In a shocking incident, police in Saudi Arabia are accused of torturing and killing two transgender women.

According to local human rights groups, police raided a house in Riyadh and arrested 35 transgender people.

During the arrests, two of the women, Amna, 35, and Meeno, 26, both originally from Pakistan, were allegedly thrown into sacks and beaten with sticks till they died.

“We want information because right now this is a very confusing situation and many in the transgender community in Saudi Arabia are feeling delicate and scared,” Qamar Naseem, an activist from the Blue Veins group, told the Independent.

“Gender fluid people are treated badly, sometimes flogged, and if someone is arrested on the same law for a second time they can be executed.”

It is believed that eleven of those arrested were released after paying a massive 150,000 riyals fine (about R522,383).

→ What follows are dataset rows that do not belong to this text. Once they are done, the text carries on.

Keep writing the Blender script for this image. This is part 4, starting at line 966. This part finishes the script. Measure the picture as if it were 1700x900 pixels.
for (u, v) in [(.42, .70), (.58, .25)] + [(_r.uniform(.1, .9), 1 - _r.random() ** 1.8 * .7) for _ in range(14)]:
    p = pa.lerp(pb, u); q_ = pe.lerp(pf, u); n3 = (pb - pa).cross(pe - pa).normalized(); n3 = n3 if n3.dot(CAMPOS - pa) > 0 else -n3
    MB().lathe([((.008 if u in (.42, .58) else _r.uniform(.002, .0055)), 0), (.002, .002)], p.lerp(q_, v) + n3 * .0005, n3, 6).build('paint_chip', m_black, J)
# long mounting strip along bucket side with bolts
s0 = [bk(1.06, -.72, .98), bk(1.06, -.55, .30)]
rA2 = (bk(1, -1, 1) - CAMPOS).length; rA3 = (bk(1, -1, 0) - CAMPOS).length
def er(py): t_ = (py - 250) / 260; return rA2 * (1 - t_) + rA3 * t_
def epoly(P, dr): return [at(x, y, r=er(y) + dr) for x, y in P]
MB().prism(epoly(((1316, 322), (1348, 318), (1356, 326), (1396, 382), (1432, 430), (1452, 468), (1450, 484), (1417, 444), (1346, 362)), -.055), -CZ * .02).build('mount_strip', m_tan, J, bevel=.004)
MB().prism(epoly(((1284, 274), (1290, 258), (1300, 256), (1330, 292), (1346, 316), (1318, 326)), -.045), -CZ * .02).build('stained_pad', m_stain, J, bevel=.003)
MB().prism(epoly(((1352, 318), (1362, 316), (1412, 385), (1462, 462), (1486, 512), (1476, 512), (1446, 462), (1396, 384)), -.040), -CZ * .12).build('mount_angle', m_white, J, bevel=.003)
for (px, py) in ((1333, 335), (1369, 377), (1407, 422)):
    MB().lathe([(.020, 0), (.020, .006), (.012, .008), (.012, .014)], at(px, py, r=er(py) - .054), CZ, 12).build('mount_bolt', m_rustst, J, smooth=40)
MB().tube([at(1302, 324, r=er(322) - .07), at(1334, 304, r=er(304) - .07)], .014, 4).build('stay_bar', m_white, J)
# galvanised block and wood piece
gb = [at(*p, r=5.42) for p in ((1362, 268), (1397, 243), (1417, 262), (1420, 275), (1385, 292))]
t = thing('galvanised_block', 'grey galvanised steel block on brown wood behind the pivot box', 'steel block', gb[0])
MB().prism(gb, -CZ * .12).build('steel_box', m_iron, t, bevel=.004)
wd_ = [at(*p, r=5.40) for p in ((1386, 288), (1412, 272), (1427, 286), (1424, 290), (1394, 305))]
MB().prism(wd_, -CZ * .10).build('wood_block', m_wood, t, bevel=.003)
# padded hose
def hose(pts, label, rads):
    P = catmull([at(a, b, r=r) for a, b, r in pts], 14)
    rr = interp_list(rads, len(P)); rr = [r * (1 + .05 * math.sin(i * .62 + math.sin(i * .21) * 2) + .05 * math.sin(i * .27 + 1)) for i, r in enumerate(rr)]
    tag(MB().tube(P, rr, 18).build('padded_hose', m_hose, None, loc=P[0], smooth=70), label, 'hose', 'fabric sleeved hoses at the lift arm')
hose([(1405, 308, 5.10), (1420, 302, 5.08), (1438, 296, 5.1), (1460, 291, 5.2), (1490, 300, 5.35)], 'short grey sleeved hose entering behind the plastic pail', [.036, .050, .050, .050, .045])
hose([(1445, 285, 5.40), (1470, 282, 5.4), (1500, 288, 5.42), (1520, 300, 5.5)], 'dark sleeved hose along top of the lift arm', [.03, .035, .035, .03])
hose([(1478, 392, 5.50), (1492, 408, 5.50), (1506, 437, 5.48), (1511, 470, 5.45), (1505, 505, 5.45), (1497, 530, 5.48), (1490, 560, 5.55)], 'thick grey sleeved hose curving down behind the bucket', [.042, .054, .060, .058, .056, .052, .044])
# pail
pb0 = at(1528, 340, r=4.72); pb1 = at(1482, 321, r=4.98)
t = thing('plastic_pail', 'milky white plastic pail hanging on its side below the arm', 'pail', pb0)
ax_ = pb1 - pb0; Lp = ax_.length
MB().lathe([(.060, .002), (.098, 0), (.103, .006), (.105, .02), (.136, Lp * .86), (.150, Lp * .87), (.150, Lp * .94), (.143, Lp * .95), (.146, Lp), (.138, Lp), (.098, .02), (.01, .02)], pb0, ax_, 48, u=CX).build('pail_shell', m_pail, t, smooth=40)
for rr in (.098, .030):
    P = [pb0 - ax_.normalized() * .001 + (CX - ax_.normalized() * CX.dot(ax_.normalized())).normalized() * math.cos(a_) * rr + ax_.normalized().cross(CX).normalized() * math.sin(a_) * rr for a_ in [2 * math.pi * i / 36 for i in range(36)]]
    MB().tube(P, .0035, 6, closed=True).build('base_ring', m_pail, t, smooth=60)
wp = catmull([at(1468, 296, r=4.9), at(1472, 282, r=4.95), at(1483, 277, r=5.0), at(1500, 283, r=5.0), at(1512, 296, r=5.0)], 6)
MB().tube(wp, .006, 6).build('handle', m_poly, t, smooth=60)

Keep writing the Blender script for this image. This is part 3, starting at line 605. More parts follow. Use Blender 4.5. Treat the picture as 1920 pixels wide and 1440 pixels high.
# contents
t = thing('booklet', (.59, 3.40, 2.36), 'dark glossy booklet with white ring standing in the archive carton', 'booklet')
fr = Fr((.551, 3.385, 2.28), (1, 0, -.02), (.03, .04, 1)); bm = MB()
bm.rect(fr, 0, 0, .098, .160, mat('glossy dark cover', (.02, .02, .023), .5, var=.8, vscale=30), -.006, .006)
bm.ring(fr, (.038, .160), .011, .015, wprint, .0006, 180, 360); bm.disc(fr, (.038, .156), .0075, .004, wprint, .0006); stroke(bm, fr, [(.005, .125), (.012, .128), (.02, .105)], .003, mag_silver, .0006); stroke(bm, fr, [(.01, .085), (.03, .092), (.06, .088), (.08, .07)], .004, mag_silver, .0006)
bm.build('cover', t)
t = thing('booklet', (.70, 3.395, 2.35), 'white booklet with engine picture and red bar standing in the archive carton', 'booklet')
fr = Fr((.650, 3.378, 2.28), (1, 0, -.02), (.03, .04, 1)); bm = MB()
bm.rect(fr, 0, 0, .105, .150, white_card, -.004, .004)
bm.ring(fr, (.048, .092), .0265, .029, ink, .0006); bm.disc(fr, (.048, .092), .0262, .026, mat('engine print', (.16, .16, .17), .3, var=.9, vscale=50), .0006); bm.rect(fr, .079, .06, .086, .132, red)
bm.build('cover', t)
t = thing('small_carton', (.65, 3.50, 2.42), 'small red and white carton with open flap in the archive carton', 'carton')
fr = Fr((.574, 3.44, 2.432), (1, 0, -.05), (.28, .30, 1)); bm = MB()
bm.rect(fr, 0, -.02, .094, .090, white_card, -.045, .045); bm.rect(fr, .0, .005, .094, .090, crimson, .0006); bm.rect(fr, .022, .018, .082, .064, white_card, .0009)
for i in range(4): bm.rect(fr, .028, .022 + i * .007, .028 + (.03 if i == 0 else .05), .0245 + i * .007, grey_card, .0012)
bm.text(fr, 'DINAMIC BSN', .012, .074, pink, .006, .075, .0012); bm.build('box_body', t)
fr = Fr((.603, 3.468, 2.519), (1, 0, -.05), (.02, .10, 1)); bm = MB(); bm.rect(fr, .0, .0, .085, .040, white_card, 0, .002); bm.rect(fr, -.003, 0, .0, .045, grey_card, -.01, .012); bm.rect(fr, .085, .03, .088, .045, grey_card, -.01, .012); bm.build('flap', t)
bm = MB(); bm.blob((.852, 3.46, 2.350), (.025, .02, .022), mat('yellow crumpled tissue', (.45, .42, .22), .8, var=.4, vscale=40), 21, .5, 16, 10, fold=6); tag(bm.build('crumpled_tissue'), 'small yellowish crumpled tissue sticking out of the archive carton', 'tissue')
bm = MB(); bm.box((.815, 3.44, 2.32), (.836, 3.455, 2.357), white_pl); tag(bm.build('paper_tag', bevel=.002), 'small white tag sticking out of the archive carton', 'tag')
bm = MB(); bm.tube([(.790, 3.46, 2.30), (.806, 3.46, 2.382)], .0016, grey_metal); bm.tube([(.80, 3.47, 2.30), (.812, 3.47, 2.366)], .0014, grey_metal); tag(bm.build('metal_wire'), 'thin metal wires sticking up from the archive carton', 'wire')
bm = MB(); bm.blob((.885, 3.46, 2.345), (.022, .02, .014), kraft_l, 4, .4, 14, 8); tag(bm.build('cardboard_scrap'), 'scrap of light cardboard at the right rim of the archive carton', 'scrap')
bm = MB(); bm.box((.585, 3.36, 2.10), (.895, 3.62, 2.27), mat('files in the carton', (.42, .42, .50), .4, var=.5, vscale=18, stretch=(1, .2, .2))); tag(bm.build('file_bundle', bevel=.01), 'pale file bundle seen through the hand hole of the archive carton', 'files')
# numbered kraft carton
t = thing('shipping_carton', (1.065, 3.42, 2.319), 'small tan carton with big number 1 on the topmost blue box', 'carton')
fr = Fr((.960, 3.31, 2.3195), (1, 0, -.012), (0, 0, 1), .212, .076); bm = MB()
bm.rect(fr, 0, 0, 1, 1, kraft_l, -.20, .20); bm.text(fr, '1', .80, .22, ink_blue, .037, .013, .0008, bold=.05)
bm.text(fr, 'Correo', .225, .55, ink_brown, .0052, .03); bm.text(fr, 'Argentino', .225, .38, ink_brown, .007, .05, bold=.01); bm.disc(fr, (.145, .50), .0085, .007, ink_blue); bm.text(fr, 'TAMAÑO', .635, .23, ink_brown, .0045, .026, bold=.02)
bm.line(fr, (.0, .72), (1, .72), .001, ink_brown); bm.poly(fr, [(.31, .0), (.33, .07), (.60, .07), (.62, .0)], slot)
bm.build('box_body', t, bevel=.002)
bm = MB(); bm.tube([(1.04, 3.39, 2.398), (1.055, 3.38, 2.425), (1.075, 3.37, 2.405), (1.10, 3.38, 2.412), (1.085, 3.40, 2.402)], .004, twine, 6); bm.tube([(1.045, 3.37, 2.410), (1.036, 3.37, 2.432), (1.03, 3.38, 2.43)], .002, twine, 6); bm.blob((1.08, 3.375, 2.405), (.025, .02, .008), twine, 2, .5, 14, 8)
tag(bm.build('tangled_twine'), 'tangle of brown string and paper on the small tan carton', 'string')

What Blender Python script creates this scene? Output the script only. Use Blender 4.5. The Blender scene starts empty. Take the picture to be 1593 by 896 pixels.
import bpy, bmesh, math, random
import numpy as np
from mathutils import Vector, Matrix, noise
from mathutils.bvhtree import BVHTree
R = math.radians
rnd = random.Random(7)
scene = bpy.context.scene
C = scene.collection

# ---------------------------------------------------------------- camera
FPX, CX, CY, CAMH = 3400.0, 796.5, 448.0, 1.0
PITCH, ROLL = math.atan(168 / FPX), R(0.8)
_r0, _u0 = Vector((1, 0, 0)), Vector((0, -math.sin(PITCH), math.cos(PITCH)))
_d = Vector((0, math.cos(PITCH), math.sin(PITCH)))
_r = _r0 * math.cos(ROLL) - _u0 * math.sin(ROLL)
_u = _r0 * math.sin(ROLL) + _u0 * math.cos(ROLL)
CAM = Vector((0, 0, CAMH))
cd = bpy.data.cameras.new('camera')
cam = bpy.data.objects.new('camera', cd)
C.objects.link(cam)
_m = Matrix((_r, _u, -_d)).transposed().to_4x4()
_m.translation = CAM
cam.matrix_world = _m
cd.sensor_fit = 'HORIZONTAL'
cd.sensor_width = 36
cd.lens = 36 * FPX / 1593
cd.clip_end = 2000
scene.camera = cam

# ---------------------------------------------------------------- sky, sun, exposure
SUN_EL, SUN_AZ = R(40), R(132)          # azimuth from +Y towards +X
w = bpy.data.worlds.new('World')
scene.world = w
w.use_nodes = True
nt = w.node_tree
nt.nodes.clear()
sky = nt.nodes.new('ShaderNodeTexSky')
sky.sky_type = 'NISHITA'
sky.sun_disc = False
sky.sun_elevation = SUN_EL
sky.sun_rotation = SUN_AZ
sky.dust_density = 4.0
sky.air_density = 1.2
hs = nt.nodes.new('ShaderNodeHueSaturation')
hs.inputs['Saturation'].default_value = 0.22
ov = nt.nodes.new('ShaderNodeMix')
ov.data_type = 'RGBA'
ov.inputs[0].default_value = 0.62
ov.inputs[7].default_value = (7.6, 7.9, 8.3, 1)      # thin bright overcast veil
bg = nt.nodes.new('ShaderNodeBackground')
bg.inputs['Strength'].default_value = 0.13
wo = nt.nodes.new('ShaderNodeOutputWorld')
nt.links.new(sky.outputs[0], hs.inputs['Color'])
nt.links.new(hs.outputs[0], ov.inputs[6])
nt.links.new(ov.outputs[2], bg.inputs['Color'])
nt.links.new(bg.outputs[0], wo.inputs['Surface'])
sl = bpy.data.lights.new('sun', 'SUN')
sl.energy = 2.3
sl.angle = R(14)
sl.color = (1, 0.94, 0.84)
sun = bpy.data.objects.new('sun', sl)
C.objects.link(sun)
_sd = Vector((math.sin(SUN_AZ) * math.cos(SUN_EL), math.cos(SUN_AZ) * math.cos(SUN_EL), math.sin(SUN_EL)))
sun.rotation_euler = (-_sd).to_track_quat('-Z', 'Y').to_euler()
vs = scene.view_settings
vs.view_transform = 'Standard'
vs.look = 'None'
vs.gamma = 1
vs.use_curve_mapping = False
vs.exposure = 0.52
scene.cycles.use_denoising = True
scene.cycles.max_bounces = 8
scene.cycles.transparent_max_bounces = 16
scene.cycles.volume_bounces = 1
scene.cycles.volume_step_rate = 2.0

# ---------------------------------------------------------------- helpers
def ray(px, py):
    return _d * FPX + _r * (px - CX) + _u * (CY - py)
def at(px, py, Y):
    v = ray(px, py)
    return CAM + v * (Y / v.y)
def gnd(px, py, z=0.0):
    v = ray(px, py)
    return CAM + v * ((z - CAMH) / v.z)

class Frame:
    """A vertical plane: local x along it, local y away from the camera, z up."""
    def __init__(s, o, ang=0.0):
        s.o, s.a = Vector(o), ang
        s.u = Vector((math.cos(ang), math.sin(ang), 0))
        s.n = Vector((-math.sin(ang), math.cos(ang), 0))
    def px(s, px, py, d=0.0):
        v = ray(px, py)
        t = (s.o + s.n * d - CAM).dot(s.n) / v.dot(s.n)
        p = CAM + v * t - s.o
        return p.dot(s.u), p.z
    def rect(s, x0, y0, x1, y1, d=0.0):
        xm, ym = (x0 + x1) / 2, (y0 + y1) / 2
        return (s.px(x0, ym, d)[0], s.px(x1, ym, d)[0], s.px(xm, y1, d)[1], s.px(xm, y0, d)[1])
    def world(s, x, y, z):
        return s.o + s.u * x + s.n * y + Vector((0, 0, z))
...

Twenty-two other individuals remained in custody.

The surviving victims were charged with cross-dressing and for having same-sex relations. Police said that officers had kept the house under surveillance for some time and that women’s clothing and jewellery had been confiscated during the raid.

Saudi Arabia is one of five countries in the world that has been known to execute LGBT people (although eight allow for the extreme penalty in their laws, the rest do not enforce it).

Most commonly, those found guilty of homosexuality or “cross dressing” in Saudi Arabia are punished with imprisonment, lashings and banishment. These sentences are based largely on the whim of Islamic judges and clerics hearing individual cases.